Active headlamps, which illuminate curves in the road ahead by turning in concert with steering-wheel movement, have been on the market for several years. But until now, they have featured bi-Xenon lighting.

The CLS applications mark the first use of LEDs. “They produce a light closer to natural light,” says Bret Melillo, assistant product manager at Mercedes-Benz USA.

“LED light is 5,500 degrees K,” he adds. “Natural light is 6,000.” Bi-Xenon light is cooler than what comes from LEDs.

The motives behind the switch are simple. “They draw less power,” Melillo says. “They also last a lot longer.

“From a customer perspective, for warranty, for liability standpoint, it’s more reliable than bi-Xenon,” he adds.

So expect more LED applications by Mercedes. “Eventually, you will see it trickle through,” Melillo tells Ward’s.

Even though LEDs emit less heat than other lighting systems, Mercedes also outfits the CLS headlamps with small fans to keep them cool in summer. And in cold-weather driving, warm air is circulated to clear the lenses.

The CLS headlamps are a complex, 3-layer affair. The top is home to LED turn signals, while the middle features a low-beam array encircled by a ring of LEDs that form the letter “C.”

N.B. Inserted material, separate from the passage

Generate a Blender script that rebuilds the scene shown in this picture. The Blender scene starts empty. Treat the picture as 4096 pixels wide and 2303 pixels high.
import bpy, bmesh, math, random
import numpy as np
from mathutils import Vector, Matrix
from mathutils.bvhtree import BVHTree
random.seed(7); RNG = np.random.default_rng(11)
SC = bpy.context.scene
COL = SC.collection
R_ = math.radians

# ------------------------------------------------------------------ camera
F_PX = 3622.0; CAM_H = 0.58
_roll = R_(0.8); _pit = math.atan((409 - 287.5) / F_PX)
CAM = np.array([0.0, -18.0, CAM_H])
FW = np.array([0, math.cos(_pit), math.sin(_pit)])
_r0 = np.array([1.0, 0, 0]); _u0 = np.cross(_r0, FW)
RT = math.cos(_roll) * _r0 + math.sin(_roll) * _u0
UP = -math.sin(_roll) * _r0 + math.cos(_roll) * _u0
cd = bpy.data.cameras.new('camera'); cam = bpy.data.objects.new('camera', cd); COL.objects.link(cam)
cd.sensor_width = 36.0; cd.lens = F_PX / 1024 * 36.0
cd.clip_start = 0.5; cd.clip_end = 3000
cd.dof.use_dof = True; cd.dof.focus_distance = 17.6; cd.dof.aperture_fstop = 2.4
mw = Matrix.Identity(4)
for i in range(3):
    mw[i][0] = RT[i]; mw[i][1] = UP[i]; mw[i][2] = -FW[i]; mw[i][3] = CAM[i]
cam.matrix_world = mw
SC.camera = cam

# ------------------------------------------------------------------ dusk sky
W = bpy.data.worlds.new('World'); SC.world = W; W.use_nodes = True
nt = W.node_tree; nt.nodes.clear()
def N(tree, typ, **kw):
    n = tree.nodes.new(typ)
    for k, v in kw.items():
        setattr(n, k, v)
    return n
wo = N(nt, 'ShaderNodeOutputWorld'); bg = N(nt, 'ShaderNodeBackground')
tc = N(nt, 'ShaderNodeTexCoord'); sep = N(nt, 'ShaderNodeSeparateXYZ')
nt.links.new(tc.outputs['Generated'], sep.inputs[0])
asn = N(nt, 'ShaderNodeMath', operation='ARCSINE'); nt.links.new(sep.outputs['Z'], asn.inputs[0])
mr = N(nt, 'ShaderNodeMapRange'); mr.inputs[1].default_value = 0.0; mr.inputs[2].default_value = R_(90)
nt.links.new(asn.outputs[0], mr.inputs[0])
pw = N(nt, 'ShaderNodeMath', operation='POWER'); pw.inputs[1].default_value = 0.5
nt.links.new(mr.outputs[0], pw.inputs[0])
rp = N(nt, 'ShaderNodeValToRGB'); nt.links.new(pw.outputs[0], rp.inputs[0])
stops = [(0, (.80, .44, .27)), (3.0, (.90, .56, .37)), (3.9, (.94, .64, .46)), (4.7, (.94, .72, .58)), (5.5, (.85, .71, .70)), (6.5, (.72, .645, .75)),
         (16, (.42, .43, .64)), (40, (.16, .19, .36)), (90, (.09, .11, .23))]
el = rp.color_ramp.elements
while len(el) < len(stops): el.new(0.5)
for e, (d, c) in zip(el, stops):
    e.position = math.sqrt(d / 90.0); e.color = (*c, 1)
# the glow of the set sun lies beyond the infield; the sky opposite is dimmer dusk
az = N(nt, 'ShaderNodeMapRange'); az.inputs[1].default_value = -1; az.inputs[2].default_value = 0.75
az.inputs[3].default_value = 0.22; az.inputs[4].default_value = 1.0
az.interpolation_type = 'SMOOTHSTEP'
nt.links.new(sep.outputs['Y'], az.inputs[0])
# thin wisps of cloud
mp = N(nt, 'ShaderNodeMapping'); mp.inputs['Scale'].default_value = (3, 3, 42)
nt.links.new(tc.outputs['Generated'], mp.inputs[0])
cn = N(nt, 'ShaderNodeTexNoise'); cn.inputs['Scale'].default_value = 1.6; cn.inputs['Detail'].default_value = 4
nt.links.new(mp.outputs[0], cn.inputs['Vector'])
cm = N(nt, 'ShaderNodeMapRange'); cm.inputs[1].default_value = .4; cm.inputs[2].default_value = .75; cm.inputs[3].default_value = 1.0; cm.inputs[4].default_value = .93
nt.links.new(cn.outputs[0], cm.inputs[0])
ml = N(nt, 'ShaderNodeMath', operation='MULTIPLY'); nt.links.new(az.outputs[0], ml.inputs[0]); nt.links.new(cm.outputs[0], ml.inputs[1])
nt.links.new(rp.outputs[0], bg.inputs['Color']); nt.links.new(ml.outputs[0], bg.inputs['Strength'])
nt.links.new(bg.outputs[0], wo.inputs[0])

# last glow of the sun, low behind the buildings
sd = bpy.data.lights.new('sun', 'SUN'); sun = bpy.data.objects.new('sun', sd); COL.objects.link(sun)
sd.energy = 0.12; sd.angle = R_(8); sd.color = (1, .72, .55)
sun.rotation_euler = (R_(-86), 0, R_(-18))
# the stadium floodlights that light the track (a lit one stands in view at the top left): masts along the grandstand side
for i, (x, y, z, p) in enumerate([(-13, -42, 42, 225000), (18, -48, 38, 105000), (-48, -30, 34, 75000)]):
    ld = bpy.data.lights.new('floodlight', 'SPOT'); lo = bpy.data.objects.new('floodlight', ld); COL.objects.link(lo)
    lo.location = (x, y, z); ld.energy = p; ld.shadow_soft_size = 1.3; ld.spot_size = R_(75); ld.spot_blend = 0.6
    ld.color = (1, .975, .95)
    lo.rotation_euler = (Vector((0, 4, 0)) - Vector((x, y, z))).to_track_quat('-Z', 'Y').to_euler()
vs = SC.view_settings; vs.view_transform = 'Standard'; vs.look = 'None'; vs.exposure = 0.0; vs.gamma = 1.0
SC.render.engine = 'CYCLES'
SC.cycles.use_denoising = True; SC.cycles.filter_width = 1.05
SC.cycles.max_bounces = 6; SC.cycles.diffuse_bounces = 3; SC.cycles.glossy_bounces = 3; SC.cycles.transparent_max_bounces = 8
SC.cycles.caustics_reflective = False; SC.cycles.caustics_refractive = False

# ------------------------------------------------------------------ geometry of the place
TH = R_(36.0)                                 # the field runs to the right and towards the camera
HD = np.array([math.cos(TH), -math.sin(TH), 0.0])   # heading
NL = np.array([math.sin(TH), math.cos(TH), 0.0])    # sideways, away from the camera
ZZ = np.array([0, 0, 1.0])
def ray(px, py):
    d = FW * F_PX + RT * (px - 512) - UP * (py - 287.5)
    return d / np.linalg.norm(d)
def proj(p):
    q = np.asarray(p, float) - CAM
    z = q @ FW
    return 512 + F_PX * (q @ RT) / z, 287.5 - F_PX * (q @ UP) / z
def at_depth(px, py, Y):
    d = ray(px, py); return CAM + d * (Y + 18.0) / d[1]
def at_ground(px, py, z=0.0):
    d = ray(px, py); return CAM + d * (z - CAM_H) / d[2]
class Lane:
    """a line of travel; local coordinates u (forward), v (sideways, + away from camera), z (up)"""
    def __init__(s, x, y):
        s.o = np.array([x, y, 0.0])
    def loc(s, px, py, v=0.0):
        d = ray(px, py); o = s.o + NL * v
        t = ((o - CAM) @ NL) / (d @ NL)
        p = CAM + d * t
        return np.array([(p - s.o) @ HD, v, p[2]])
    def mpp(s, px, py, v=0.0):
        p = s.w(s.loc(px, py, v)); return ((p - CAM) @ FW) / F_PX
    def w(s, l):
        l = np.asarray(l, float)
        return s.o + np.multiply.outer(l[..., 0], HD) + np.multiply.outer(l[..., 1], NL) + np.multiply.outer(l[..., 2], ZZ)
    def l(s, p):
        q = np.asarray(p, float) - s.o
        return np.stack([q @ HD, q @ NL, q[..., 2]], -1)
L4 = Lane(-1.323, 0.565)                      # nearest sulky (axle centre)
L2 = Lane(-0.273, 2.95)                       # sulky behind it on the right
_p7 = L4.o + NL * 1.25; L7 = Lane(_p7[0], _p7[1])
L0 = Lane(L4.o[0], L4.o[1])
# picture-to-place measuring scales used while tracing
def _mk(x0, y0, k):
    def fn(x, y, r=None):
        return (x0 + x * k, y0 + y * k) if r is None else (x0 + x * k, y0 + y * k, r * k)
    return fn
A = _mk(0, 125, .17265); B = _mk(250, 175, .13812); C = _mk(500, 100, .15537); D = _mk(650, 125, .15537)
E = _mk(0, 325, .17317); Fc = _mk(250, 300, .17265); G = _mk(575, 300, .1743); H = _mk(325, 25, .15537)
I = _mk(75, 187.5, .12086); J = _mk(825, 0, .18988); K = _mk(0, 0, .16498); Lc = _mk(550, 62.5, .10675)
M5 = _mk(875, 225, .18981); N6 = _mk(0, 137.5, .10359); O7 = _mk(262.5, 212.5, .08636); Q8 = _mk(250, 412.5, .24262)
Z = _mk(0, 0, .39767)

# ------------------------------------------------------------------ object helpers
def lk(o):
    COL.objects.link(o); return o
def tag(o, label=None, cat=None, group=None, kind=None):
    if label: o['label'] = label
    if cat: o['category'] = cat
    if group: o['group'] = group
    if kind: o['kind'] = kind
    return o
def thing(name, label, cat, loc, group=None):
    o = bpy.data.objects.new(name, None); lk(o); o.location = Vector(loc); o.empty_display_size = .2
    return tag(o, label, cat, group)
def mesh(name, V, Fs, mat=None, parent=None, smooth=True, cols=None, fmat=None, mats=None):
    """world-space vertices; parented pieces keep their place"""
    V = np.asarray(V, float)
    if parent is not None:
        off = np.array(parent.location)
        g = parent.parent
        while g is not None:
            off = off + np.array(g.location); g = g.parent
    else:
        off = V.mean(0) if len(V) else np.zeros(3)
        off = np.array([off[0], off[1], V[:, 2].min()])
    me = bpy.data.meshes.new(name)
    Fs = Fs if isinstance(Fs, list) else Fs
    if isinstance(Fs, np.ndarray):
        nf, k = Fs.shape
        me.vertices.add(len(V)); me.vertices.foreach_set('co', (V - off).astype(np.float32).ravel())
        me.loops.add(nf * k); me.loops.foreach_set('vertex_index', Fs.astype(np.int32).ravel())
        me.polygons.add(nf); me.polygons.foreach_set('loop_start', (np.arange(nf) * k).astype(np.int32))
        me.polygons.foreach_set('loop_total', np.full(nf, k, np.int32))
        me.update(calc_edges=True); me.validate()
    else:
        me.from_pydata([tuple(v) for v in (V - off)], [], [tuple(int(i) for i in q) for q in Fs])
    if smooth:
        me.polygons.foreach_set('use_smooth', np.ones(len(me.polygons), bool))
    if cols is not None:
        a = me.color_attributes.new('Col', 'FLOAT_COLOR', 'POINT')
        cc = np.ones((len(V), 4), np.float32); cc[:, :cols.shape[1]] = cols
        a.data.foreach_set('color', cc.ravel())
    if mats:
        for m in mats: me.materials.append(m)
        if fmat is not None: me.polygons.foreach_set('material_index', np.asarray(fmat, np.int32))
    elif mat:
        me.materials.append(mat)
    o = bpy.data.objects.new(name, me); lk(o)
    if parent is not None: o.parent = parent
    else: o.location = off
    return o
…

The high beam is at the bottom of the assembly, framed by a row of LED daytime running lights located below the bumper.

The lamps move 15 degrees left and right as the driver negotiates turns. Such adjustments increase viewing distance by some 80 ft. (24.4 m), compared with conventional systems, Mercedes says.

The LED lamps are included in option packages. On the CLS 550, the package starts at $4,390 and includes items ranging from a rear-view camera to an electronic trunk closer.

CLS 63 AMG buyers will pay $3,690 and get additional features such as an active multi-contour driver’s seat.

The’12 CLS also marks the first Mercedes car application of electromechanical rack-and-pinion steering. The system is powered by an electric motor instead of a pump and its associated hydraulics.

Electromechanical steering will proliferate through Mercedes vehicles, replacing hydraulic systems “for sure,” Melillo says, because the technology improves fuel economy. “It’s up to 90% more fuel efficient,” he adds.